Exercise goal
From the entries that follow, reproduce exactly and only the lines from the line with "The Blender Python script for this scene continues." to the line with "stalks('pale bolting stalk", endpoints included.

Scripts that build scenes
★ ★ ★ ★ ★

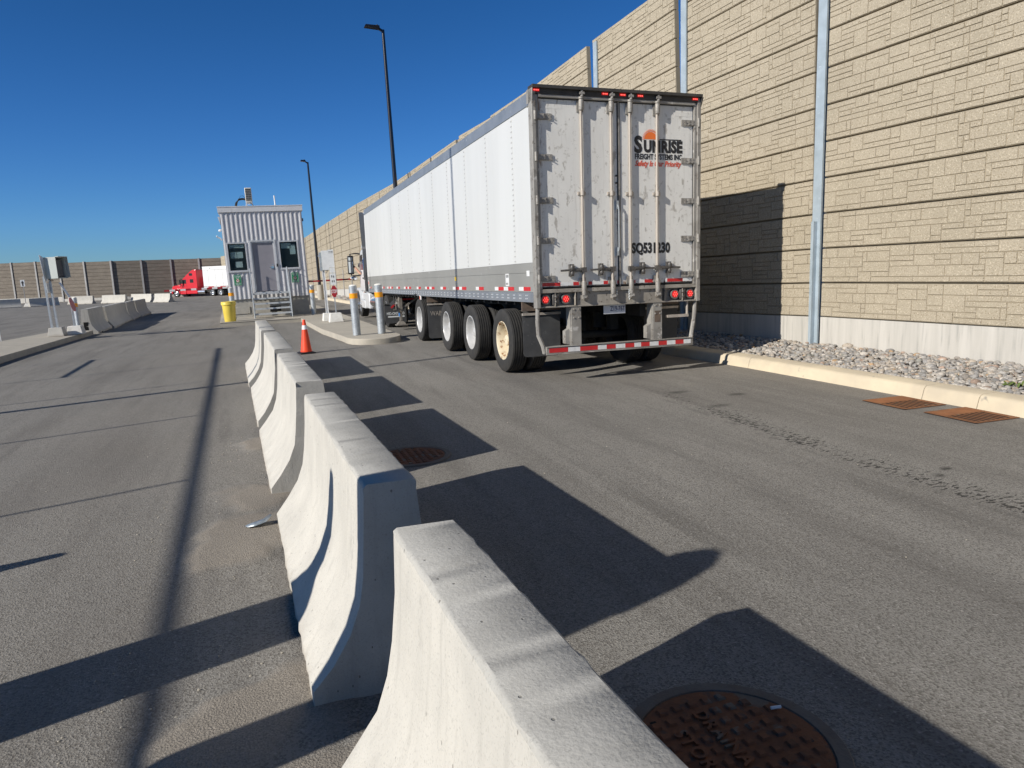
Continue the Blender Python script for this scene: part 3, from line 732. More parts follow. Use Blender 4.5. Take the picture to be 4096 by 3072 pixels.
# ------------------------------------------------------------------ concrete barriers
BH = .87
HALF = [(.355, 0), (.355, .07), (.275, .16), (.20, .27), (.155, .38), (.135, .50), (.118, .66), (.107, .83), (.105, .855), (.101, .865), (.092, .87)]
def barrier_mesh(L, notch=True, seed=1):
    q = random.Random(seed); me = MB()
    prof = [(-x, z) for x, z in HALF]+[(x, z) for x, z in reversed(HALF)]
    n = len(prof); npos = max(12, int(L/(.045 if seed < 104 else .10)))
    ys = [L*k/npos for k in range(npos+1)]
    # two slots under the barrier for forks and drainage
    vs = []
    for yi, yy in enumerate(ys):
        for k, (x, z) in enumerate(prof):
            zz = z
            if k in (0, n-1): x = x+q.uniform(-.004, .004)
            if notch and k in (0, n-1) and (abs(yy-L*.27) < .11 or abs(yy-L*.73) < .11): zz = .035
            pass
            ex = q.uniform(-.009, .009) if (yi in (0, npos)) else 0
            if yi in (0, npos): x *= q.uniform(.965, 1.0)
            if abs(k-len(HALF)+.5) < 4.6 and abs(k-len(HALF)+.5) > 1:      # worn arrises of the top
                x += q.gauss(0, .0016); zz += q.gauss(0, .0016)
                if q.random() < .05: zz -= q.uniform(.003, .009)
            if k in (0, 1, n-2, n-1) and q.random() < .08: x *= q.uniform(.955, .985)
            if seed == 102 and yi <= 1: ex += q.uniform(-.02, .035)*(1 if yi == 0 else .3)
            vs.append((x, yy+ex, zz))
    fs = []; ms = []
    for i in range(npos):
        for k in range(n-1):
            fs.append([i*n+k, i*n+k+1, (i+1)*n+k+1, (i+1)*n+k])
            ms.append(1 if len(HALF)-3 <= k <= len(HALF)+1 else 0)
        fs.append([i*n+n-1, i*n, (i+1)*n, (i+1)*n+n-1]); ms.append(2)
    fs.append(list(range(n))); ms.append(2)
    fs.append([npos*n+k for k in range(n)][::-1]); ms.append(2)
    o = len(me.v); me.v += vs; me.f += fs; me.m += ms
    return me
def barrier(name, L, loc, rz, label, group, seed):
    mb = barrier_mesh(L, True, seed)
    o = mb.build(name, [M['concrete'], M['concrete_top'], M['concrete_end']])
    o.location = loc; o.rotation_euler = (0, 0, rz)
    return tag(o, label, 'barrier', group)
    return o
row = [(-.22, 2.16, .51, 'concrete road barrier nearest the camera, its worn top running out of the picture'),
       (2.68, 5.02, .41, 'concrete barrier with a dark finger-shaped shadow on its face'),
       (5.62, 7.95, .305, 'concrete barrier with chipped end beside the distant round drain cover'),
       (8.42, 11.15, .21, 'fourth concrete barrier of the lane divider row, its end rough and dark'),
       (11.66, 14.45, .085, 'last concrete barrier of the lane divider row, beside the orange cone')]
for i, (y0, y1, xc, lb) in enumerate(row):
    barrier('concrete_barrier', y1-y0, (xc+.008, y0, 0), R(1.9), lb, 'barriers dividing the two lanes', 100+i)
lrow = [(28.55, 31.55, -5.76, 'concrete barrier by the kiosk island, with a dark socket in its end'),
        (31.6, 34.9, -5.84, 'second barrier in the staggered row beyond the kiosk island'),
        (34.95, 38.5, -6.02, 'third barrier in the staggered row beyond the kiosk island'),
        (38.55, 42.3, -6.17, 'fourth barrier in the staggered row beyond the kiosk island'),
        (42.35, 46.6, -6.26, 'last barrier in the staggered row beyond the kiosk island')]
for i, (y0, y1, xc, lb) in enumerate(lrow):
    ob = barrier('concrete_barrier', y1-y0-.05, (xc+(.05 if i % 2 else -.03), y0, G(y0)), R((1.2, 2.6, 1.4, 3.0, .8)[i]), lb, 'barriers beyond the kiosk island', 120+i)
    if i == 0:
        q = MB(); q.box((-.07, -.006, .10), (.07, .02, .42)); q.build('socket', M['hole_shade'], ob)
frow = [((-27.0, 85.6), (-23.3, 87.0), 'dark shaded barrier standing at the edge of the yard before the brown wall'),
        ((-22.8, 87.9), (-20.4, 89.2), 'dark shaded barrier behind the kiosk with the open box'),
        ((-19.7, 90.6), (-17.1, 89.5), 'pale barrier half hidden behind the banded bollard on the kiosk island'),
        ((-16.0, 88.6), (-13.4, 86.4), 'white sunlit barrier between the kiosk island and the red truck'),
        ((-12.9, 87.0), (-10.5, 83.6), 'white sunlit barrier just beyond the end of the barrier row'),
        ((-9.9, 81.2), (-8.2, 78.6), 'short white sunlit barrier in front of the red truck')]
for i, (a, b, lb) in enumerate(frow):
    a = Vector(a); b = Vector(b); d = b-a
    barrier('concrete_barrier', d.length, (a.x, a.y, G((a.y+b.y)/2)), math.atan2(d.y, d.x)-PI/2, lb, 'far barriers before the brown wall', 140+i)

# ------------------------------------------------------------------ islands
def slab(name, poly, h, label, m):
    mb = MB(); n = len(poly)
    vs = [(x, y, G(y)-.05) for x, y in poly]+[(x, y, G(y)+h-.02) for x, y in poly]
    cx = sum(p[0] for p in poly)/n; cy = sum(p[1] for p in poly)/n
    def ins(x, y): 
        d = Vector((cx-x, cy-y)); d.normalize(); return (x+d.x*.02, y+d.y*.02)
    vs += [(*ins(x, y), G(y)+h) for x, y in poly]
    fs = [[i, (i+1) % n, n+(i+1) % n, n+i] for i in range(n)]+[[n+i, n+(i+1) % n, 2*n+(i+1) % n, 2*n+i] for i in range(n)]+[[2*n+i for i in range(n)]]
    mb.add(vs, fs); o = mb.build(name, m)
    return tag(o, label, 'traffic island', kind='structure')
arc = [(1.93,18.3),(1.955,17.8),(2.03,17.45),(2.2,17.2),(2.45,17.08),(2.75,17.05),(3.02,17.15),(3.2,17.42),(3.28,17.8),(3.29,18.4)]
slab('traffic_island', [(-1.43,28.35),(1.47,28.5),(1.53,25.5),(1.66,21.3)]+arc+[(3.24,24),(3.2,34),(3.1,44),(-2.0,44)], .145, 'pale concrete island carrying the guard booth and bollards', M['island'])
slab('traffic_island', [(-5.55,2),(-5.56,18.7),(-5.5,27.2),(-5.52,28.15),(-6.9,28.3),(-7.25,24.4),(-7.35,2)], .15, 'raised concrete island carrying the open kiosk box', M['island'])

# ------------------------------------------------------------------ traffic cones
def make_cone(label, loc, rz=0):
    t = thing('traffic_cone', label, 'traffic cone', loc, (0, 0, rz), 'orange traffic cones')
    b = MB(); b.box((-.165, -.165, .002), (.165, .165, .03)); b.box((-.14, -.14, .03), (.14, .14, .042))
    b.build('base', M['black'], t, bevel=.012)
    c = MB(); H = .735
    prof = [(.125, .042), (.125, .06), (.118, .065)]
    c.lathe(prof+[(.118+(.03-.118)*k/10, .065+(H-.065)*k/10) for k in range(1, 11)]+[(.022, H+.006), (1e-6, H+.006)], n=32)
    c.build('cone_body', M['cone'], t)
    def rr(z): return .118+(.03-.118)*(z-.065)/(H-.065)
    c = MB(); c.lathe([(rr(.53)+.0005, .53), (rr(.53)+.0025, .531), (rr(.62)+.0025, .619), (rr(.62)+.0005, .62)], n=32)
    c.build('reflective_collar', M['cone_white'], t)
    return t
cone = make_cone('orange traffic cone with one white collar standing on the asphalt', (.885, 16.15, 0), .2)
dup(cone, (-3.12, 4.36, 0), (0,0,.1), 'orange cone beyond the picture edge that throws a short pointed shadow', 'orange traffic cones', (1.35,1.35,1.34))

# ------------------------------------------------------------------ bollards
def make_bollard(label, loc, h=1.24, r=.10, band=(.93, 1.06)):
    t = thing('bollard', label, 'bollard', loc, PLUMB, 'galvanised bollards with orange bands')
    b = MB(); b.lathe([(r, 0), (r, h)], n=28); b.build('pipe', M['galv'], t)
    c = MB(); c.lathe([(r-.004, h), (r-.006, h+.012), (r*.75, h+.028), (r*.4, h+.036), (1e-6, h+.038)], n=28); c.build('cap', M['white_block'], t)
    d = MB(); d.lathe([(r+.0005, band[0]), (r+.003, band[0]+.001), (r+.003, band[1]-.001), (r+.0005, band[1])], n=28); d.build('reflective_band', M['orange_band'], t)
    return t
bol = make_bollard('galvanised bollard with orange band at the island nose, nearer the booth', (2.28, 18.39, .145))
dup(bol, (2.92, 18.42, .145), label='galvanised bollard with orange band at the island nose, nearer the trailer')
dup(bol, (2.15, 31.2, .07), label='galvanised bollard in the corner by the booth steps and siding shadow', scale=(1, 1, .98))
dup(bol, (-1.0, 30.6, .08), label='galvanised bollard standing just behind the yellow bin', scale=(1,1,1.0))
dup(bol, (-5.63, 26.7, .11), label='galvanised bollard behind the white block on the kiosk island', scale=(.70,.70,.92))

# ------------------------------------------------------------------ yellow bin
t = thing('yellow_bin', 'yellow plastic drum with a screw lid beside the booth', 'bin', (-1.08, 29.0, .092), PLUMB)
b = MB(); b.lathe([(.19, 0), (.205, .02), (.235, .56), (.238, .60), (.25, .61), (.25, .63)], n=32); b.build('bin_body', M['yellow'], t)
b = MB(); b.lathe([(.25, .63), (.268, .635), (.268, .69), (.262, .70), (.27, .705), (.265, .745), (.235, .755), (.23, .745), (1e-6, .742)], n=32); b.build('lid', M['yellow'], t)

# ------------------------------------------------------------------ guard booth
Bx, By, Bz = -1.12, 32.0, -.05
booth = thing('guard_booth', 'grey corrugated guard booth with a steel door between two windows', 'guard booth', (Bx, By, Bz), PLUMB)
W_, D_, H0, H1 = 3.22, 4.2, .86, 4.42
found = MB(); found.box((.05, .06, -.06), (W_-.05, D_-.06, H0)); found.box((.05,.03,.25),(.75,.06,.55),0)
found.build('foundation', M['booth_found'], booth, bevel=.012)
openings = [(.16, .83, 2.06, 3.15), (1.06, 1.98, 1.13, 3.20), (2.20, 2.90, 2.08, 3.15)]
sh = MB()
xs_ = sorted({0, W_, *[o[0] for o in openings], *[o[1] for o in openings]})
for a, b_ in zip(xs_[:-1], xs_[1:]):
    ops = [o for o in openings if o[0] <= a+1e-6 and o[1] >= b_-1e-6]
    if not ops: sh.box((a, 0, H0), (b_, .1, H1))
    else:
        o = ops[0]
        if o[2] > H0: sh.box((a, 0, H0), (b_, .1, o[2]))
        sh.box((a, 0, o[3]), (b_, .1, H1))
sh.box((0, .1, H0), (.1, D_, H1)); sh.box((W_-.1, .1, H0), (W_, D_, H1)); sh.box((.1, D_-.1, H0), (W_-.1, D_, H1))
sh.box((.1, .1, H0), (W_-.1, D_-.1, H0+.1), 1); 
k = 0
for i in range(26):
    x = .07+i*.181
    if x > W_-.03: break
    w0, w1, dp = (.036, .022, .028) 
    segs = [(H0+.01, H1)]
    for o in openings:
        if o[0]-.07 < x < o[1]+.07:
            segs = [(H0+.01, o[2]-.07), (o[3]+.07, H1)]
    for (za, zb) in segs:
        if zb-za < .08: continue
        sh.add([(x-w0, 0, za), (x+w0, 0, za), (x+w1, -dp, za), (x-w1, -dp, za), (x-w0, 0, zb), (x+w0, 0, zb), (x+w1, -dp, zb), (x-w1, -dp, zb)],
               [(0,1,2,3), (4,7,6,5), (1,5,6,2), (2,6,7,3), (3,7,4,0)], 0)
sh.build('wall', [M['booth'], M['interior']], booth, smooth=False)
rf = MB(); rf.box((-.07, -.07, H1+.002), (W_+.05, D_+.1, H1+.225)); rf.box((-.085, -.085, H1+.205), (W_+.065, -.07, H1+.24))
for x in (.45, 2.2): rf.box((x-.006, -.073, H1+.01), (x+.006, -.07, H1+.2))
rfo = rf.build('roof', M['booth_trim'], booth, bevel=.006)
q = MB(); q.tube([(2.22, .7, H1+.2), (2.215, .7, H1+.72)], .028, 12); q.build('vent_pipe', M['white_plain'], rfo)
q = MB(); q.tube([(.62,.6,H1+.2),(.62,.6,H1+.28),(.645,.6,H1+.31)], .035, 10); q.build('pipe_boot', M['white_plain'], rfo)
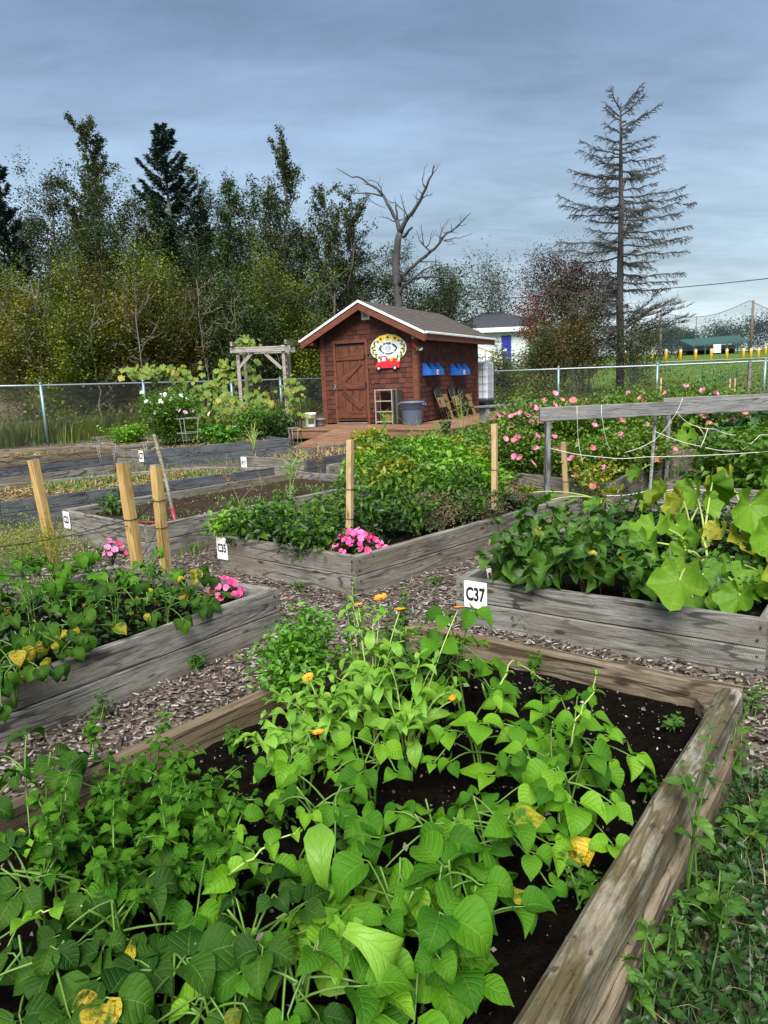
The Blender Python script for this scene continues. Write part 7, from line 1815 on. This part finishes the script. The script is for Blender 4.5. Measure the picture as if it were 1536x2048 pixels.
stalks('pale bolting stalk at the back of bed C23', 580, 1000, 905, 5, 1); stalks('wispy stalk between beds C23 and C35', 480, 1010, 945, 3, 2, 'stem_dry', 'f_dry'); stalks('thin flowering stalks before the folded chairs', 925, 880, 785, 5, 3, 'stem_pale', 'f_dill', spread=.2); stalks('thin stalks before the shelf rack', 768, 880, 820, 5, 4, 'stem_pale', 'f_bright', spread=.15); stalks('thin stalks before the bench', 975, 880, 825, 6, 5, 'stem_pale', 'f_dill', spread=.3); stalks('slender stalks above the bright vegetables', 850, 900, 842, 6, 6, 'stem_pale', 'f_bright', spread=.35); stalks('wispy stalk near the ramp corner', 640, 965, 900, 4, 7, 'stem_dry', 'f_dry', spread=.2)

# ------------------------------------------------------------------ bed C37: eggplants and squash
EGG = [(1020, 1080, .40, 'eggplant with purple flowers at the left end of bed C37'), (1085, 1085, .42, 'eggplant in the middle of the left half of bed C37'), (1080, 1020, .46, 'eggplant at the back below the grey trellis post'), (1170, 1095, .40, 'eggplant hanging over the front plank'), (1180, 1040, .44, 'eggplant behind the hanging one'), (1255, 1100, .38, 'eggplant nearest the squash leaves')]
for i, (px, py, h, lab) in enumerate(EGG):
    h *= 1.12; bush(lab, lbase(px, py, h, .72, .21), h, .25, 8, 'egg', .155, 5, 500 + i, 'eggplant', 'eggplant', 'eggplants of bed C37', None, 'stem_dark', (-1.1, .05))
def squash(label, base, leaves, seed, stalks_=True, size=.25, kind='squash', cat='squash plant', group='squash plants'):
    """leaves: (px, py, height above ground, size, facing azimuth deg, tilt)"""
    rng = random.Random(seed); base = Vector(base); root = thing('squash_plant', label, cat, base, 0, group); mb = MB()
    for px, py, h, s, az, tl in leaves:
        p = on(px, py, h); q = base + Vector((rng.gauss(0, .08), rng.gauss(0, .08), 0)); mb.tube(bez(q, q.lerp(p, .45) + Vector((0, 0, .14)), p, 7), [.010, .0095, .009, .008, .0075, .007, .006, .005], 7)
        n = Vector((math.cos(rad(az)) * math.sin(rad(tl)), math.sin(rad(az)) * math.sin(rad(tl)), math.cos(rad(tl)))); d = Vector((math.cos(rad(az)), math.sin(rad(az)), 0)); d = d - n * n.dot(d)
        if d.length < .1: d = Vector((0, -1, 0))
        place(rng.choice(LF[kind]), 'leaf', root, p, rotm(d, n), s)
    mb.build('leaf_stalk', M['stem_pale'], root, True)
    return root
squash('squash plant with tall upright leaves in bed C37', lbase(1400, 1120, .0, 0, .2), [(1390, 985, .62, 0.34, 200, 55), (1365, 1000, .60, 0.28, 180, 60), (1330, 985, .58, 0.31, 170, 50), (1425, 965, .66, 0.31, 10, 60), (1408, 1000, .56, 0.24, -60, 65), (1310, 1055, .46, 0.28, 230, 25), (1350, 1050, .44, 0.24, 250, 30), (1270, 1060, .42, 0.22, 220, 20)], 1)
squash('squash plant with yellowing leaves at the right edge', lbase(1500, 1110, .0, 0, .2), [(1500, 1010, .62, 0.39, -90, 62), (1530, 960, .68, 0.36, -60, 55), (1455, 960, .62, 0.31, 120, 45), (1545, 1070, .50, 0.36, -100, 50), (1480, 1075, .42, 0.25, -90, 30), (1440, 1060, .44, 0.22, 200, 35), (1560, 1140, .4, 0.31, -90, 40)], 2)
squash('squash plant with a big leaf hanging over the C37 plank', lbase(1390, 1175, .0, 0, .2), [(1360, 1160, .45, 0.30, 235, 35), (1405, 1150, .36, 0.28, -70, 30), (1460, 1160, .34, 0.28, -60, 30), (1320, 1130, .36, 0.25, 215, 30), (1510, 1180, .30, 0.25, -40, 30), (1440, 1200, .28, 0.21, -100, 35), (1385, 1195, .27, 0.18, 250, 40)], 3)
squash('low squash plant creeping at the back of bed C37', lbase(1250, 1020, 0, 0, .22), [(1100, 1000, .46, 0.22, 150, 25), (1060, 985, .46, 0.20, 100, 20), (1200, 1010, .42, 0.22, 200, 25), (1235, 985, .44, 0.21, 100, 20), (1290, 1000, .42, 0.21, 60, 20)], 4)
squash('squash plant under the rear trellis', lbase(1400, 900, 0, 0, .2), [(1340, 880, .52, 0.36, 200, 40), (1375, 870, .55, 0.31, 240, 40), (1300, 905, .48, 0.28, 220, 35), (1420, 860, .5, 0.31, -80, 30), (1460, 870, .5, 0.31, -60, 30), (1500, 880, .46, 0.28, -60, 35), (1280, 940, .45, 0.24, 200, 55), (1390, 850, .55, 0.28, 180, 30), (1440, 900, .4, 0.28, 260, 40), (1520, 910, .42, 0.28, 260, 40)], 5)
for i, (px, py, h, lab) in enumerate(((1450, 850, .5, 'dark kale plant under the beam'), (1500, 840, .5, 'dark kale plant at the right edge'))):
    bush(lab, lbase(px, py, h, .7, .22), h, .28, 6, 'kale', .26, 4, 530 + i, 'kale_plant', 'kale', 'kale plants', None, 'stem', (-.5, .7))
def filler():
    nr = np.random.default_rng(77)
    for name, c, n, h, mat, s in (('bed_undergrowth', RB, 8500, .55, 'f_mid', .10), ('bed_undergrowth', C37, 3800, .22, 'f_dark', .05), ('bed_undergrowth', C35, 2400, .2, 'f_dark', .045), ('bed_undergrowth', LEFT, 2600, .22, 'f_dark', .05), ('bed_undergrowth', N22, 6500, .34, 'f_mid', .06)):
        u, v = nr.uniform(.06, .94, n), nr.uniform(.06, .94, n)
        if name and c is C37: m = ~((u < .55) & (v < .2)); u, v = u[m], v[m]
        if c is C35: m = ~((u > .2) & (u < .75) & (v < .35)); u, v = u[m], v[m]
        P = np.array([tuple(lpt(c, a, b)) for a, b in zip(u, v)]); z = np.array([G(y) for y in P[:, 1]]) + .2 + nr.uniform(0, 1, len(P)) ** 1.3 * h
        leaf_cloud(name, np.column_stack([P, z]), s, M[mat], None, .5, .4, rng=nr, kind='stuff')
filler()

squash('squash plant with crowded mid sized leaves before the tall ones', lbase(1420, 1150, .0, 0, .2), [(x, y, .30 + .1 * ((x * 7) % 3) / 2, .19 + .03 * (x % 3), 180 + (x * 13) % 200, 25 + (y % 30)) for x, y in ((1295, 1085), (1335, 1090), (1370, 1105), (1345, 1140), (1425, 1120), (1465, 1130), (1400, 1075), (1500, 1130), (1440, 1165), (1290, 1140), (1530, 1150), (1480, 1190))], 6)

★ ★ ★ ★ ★

Answer to this problem
The Blender Python script for this scene continues. Write part 7, from line 1815 on. This part finishes the script. The script is for Blender 4.5. Measure the picture as if it were 1536x2048 pixels.
stalks('pale bolting stalk at the back of bed C23', 580, 1000, 905, 5, 1); stalks('wispy stalk between beds C23 and C35', 480, 1010, 945, 3, 2, 'stem_dry', 'f_dry'); stalks('thin flowering stalks before the folded chairs', 925, 880, 785, 5, 3, 'stem_pale', 'f_dill', spread=.2); stalks('thin stalks before the shelf rack', 768, 880, 820, 5, 4, 'stem_pale', 'f_bright', spread=.15); stalks('thin stalks before the bench', 975, 880, 825, 6, 5, 'stem_pale', 'f_dill', spread=.3); stalks('slender stalks above the bright vegetables', 850, 900, 842, 6, 6, 'stem_pale', 'f_bright', spread=.35); stalks('wispy stalk near the ramp corner', 640, 965, 900, 4, 7, 'stem_dry', 'f_dry', spread=.2)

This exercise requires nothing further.